Plate Six

Opening with a howl of feedback and slowly backing round into a thunder of drums, Plate Six set out their field of operations. Avant-garde shouting replaces a backing chorus and thrumming guitar build, apparently ever upwards. There’s not a lot in the way of tunes but there is a heavy sense of momentum. Not wanting to sound too much like a time capsule fom the distant past, the relentlessness reminds me of Wah! Heat! from the eighties, though the idiom is definitely one of the present day. If I’d been played this blind, I’d’ve guessed it had been released on the home of noise merchants Southern Records.

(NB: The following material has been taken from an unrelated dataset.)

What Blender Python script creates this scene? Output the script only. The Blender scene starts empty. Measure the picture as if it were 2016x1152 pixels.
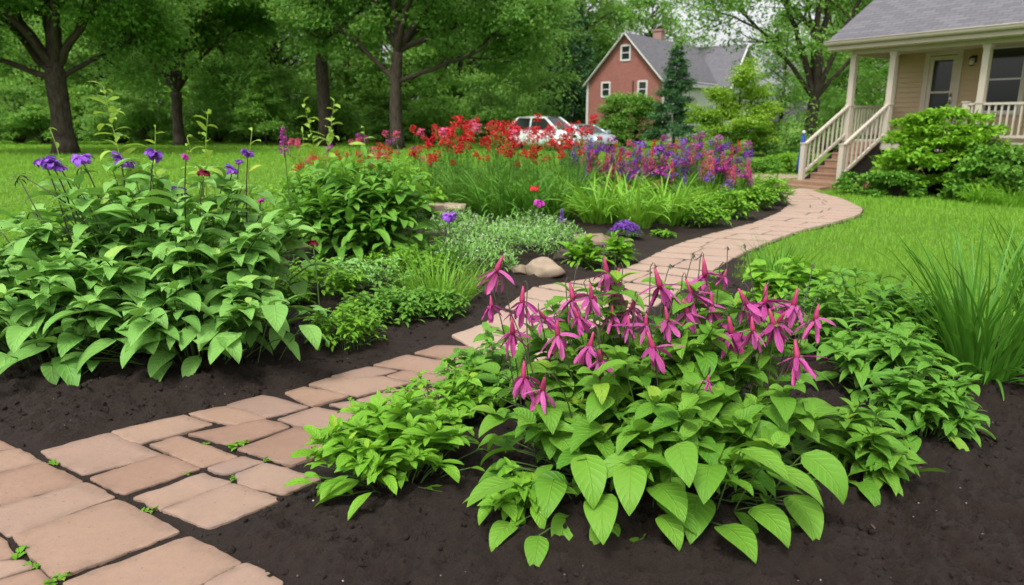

For a trio, they make a lot of noise and seem to have a barrel of self-belief. Dan Hickox has another gig as Dan Sartain’s bass player and sports a beard of considerable proportions, though who’s to know what is normal in Alabama? On disc Dan contributes guitar to the two guitar and drums line up. They say: “bass players were worthless and it was no advantage to put up with them any longer”. Not that Dan has issues…..
The band does seem to favour one guitar playing down the bottom end of the register in lieu of a formal bass….
Tracks sometimes linger, sometimes thrash, sometimes threaten and weave between chaos and regimen in that way that Sonic Youth do. The trio formula gives space on the record for instruments to breathe and the interplay of rhythm and texture has room to develop and become clear, giving this a listening quality like a jazz band messed up on mind-altering chemicals.